MENURUT laporan investigasi TEMPO, Pimpinan KPK diduga perintahkan penyidik untuk memeriksa Gubernur DKI Jakarta Anies Baswedan perihal kasus dugaan korupsi pengadaan tanah di Munjul. Para penyidik dikabarkan terpaksa memanggil Anies lantaran enggan terlibat masalah dengan petinggi KPK.
Seorang narasumber yang diwawancarai menyebutkan sejak awal KPK tidak punya rencana memanggil dan memeriksa Gubernur Anies. Alasannya, penyidik tidak menemukan keterkaitan Anies dengan perbuatan materiil para tersangka. “Ada perintah dari pimpinan dan struktural”, kata sumber itu.
Laporan Tempo memperkuat dugaan saya. Kemarin sudah saya tulis, pemanggilan Anies terkesan terlalu dipaksakan. BUMD adalah badan hukum terpisah dari Pemda (cek PP 54/2017 BUMD).
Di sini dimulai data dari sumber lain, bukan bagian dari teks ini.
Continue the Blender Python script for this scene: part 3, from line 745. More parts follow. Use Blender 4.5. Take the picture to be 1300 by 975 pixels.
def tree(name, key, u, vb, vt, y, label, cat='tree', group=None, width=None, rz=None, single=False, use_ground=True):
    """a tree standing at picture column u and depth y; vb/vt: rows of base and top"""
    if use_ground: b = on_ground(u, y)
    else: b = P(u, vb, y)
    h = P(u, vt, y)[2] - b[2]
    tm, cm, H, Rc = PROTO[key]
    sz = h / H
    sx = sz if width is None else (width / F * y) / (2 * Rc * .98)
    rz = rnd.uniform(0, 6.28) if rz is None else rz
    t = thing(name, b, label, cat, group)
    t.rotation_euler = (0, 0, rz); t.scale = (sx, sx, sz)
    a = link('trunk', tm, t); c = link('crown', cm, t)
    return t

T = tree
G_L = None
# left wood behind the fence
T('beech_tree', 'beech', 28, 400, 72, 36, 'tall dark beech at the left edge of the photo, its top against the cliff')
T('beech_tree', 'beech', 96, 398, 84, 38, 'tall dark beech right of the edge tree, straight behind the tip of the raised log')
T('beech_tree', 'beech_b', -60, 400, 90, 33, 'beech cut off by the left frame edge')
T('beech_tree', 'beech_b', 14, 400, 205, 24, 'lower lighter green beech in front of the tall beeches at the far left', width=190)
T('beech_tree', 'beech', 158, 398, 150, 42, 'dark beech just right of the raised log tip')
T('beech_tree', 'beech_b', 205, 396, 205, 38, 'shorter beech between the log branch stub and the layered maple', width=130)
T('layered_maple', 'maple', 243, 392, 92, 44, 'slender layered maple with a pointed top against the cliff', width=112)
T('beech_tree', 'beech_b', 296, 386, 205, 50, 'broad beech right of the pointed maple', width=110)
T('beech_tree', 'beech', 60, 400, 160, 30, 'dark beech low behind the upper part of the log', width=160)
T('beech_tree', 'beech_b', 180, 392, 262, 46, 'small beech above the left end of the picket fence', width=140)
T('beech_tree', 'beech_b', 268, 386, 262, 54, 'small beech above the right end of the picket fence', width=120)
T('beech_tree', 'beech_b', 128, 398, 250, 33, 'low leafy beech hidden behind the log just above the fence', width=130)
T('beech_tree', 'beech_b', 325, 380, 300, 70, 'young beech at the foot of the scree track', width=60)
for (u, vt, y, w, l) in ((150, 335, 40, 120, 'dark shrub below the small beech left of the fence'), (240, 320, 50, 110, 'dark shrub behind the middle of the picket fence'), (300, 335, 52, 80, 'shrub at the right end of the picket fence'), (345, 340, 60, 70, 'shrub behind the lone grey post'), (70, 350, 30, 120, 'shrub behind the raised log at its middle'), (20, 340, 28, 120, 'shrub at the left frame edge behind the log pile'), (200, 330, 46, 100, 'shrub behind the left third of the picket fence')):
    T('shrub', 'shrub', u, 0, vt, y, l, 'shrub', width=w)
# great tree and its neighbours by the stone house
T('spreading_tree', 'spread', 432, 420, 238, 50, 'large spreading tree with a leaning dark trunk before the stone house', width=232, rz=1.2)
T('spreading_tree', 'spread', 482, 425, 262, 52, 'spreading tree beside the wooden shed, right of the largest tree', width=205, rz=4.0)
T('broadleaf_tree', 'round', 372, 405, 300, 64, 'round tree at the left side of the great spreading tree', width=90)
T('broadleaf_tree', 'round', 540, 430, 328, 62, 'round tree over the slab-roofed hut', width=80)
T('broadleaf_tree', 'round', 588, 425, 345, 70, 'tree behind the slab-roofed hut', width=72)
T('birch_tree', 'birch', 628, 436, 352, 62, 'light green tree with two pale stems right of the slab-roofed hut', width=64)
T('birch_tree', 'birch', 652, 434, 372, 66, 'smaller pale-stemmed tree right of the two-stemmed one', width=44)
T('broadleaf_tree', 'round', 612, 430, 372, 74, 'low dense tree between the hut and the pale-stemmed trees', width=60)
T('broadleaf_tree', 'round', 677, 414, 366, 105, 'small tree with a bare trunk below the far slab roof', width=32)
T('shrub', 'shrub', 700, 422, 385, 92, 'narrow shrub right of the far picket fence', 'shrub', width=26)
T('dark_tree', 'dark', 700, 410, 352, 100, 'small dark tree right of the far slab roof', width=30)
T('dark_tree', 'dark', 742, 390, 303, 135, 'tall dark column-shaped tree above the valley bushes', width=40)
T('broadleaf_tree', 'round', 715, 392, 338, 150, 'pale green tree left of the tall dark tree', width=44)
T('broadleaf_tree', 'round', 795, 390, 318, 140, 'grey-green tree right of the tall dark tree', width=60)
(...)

Pengadaan barang dan jasa, termasuk tanah, adalah urusan internal perusahaan yang tak butuh persetujuan Pemda.
Pengalokasian dan pencairan penyertaan modal daerah (PMD) untuk Perusda PSJ, Rp 1.8 Triliun, dibuat dan disepakati bersama antara Pemda dan DPRD. Pencairannya juga mengacu pada anggaran yang sudah dialokasikan dalam Perda APBD.
Semua proses dijalankan berdasarkan aturan hukum. Tak ada bukti perbuatan melawan hukum dari sisi para pejabat Pemda, apalagi gubernur.
Semua keterangan telah jelas didapatkan dari para pejabat Pemda yang lebih mengetahui proses teknis penganggaran dan pencairan PMD. Tidak ada bukti keterlibatan materiil gubernur terhadap kasus. Lah kok maksa memanggil gubernur?
Langkah pimpinan KPK ini teramat berbahaya. Bukan hanya bagi Pak Anies dan Pak Pras yang kemarin dipanggil, tapi juga bagi kita semua. Terutama warga yang tak punya koneksi dengan penguasa.
Kita ini ibarat paku-paku yang akan dipukul jika bersuara berbeda. Masak kita rela KPK yang merupakan anak kandung reformasi direduksi hanya sebagai palu untuk memukul kepentingan politik yang berbeda?